Don't hear what I'm not saying, as he would say. This is not an emotional appeal for unity at any cost. I'm simply asking: If you had to give a fairly detailed account of your doctrine, as opposed to another, could you do it? Would it make sense? I'm not advocating punching the "heretic" Roger Olson (or take your pick) in the face at the next cocktail party. What I am saying is that you and I are awash in a dogmatic relativist soup of our own making, and it should bother us. Maybe even enough to start at the beginning.

I looked religious indifferentism right in the face, right at the beginning of this journey, and again one night on the way to a party. I was lamenting that possibly a dear friend of mine would worry about my soul, because I sought full communion with the Catholic Church. She replied, "Well, nobody has the whole truth, you know?" We are much too comfortable with that sentiment.

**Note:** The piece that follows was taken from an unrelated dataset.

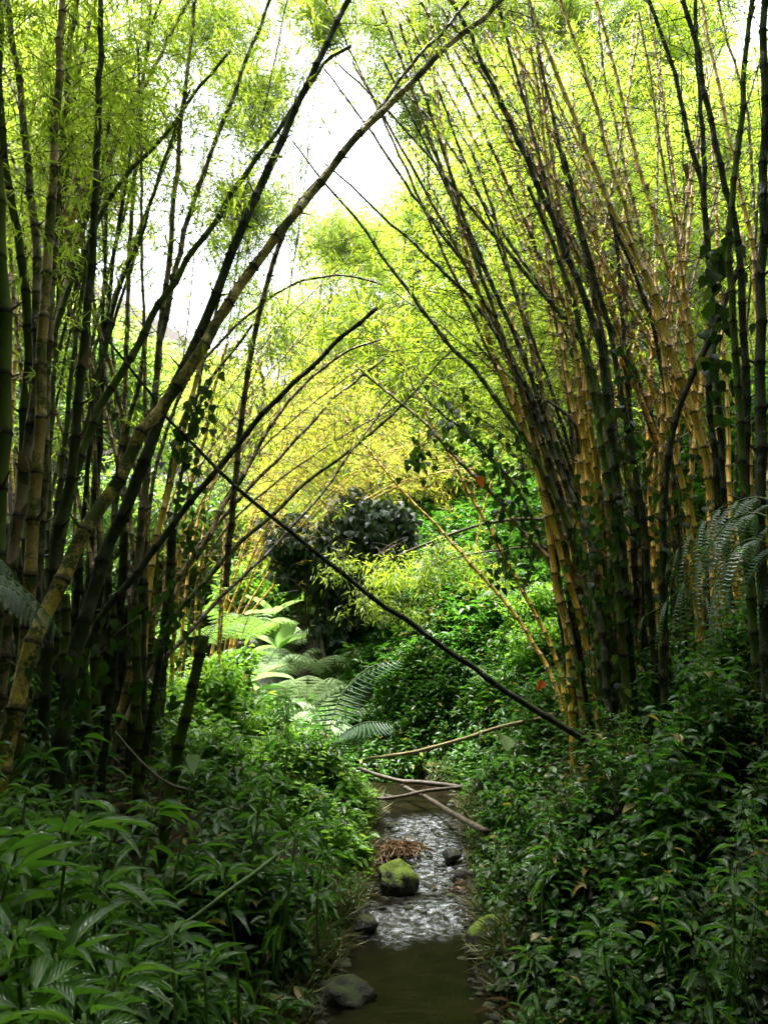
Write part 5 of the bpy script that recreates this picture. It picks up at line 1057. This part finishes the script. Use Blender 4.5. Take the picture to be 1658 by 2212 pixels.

That's why I asked about a mechanism. What we want and need is to know what God said, and what He didn't. The Presbyterians would "have me" as long as I would have wanted, but I wanted Truth, not comfort. Some of you even dare to think that certainty is a false hope. If that is the case, resign your pastorate; you don't believe your good news enough that I should listen.

Real ecumenism is hard. It's about reasons, and denials, and invitations. It is not often nice. I'm burnt-out on impotent niceness, as you may have noticed. If you want to die, do evangelism/ecumenism. If you like cocktail parties, join the UN.

*Note: The Catholic Church maintains that the Sacred Scriptures are composed of 73 books, not 66.